Briefly, during the summer of 2005, the one-day side way successful, matching Australia. However, this was practically a mirror of the Test team, boosted by the presence of two proficient one-day players, Trescothick and Pietersen and Flintoff in the form of his life. A year later, it had descended into chaos. Everyone who was nobody was given a go: think Chapple, Bresnan, Loudon and Yardy. Even a month before the World Cup, untried players were being given their first go.

There was also Fletcher's attitude to the county game, at best apathetic, at worst, disdainful. Although central contracts have been an undoubted positive, there is an extent to which they have gone too far. While one does not want to see someone like Flintoff or Harmison bowled into the ground, they do, however, still need to bowl; it is not good enough to simply turn up on the day an expect them to produce the goods, a lesson which Harmison's displays in the recent Ashes will hopefully have driven home.
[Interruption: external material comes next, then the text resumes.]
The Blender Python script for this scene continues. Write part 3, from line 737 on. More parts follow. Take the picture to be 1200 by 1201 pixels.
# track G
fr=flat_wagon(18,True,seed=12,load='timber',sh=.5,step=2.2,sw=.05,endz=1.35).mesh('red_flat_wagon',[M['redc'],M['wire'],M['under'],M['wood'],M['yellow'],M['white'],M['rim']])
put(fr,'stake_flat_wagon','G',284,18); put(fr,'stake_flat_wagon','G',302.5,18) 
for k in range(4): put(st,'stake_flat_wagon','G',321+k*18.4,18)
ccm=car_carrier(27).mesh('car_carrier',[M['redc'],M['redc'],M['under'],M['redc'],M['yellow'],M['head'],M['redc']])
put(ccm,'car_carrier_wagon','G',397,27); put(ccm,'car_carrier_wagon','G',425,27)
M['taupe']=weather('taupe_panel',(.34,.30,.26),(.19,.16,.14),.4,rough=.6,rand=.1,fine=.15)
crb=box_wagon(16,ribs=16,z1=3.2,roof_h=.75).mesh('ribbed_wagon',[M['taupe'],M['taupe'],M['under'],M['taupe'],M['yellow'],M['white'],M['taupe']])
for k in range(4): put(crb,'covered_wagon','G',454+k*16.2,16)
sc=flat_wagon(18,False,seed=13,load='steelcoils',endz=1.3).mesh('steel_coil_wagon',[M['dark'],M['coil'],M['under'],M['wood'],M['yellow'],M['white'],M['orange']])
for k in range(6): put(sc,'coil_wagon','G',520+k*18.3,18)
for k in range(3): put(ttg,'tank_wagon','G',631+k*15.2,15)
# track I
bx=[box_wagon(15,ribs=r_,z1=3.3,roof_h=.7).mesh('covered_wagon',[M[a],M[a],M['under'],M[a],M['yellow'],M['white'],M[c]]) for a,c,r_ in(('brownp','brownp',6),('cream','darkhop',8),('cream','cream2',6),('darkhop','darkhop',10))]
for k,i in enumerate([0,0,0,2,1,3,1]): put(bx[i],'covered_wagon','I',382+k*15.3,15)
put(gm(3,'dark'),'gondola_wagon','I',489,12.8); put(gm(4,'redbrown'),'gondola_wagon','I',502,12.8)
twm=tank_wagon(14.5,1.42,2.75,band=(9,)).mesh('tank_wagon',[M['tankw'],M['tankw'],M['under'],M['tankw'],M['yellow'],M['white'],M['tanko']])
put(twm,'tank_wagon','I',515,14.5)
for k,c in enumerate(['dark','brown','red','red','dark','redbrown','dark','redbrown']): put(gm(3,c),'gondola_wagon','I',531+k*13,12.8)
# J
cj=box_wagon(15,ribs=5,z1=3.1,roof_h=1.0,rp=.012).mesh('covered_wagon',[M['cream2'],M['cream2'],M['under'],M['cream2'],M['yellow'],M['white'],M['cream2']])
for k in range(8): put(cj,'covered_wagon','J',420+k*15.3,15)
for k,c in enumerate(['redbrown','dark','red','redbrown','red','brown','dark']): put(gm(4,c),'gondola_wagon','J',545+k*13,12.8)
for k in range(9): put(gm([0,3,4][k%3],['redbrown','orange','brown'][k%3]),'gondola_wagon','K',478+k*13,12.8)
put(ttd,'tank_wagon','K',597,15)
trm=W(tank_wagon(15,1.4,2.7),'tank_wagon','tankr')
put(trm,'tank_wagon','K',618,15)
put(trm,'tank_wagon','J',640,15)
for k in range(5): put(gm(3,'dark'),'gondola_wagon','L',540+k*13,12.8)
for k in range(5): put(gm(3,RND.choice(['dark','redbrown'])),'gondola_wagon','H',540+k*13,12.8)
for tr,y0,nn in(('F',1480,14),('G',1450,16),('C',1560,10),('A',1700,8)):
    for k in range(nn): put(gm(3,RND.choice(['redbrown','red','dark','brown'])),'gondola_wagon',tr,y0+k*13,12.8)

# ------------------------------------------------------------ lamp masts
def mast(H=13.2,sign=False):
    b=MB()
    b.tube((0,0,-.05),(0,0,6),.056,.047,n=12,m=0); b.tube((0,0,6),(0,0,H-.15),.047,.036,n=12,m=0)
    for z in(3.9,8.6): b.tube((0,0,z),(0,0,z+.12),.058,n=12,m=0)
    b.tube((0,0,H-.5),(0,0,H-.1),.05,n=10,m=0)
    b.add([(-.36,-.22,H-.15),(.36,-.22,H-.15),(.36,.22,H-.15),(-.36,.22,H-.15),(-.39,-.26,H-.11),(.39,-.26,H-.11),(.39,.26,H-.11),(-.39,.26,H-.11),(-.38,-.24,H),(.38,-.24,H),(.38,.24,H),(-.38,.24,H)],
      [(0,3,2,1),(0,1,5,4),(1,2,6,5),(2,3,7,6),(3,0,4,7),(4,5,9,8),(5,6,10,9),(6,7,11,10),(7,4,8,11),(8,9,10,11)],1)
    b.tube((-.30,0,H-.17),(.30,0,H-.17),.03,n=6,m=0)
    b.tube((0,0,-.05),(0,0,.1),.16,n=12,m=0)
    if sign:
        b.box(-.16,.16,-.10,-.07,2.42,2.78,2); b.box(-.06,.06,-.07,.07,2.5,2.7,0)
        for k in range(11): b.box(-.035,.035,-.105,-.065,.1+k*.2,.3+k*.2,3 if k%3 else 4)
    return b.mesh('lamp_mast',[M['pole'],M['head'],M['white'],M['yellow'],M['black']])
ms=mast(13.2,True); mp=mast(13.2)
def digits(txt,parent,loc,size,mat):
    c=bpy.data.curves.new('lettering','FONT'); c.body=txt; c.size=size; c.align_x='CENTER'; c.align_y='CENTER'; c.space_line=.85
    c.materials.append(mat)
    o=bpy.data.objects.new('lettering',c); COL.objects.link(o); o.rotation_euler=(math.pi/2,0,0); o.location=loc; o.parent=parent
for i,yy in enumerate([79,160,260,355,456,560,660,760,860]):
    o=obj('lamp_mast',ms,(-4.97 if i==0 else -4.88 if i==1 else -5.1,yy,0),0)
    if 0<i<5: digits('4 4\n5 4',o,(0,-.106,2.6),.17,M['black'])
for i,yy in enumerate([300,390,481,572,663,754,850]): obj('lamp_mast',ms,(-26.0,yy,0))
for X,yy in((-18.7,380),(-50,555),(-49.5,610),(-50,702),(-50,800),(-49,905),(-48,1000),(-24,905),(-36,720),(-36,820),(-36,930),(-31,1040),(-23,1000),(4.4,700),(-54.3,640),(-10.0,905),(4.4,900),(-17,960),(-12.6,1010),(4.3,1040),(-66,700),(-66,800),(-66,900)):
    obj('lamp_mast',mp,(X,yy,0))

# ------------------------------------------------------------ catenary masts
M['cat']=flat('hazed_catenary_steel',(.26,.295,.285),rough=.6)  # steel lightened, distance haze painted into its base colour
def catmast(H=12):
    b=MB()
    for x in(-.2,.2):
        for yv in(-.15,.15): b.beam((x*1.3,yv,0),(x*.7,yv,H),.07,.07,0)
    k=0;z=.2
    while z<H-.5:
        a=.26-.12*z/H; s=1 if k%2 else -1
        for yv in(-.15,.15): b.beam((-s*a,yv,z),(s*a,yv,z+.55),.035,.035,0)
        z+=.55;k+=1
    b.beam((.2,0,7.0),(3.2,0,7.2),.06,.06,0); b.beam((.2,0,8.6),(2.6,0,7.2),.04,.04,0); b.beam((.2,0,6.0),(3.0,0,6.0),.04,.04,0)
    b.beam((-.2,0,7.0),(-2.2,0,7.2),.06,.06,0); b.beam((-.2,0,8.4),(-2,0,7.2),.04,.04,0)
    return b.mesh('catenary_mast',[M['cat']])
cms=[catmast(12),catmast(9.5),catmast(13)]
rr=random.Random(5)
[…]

There will be a time in the near future for reviews and recriminations, and for blame to be apportioned and shouldered. But right now, followers of the England cricket team should pause for a minute to salute a man who has been of immeasurable value to them over a long period and who has transformed a team in the doldrums to one capable of, however briefly, defeating champions. He leaves with England in a state of disarray, but with a structure he has helped impose which should stand it in good stead for the future. As the announcement of his resignation was made today in his absence, he departs much as he arrived, in relative anonymity. Still, his impact on English cricket has been significant, and will linger on, even if the man himself will not.